Pulisco le sarde, che ammetto sia una delle rotture di coglioni più rottura di coglioni tra le più scassacazzo delle rotture di coglioni. Eviscero, decapito, compio tutte quelle sollazzanti operazione squartanti grazie alle quali mi ritrovo con dei filetti di sarda aperti a portafogli come questo.

Mentre pulisco gli animaletti acquatici, mi porto avanti e preparo il sugo solo olio extrasgretolato di oliva, uno spicchio d’aglio e una scatola di polpa di pomodoro. 10 minuti e siamo belli. Non freschi che qui dentro ci stanno 30 gradi costanti.

Le sarde sono pronte per farsi una bella immersione in aceto di vino rosso, trucchetto appreso dalla mia cara nonna Grazia che mi guarda adesso da chissà dove. Un espediente che impiego anche per le beccafico, che vengono una bomba. Serve sia a insaporire la sarda, che a toglierle quell’eccessiva punta di sapore di mare che spesso nausea. 10 minuti di marinatura, non di più, altrimenti le carni si disfano e questa è la prima delle 3 cotture cui verranno sottoposte.
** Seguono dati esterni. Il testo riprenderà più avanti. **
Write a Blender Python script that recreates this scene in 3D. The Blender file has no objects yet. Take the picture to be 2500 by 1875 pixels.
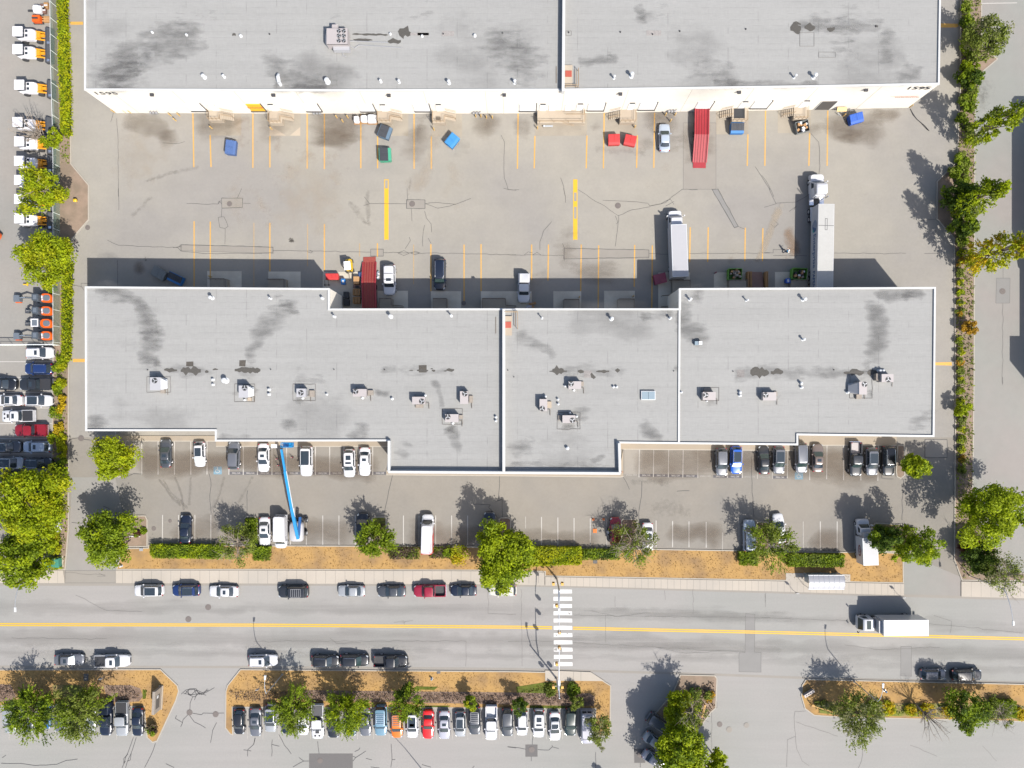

Sì, perché la seconda è una bella fritturina in padella con olio bollente. Oliva, non semi. Prima però le asciugo e le passo in farina di grano duro, in modo da semi-panarle.

Le friggo poco, un minuto per lato. Mi serve per sigillare il pesce una volta che andrà a contatto col sugo, nonché a migliorarne il sapore, rendendolo ovviamente meno salubre. Chicazzosenefrega.

Metto ad asciugare in fogli di carta assorbente e aggiungo un pizzico di sale.

Passo adesso alla stratificazione di questa bestemmia culinaria.

Afferro una delle mie mascolinissime cocotte e procedo: un cucchiaio di sugo,

uno strato di sarde,

una fetta di provola dolce.

Continuo fino ad esaurimento scorte.

Termino gli strati, una spolverata di pangrattato e via in forno a 180° per 15 minuti.

Oh, bestemmia per quanto possa essere, la parmigiana di sarde fa è un affascinante mutante culinario, dal sapore ricco e per niente eccessivo. Il pesce mantiene la sua identità grazie alla marinatura e la panatura, passaggi cruciali. Il formaggio lega ma non copre e il sugo fa la sua parte un po’ acida. Insomma, provare per credere. Se ne hai voglia.

Stay tuna

Il Disconsiglio: ci vorrebbe un abbinamento ateo e ignorante, e invece no. MI sparo un blues, uno di quelli vigorosi dal timbro sostenuto, come un vino dalla texture consistente. Howlin’Wolf, The Chess Box che non fa mai male.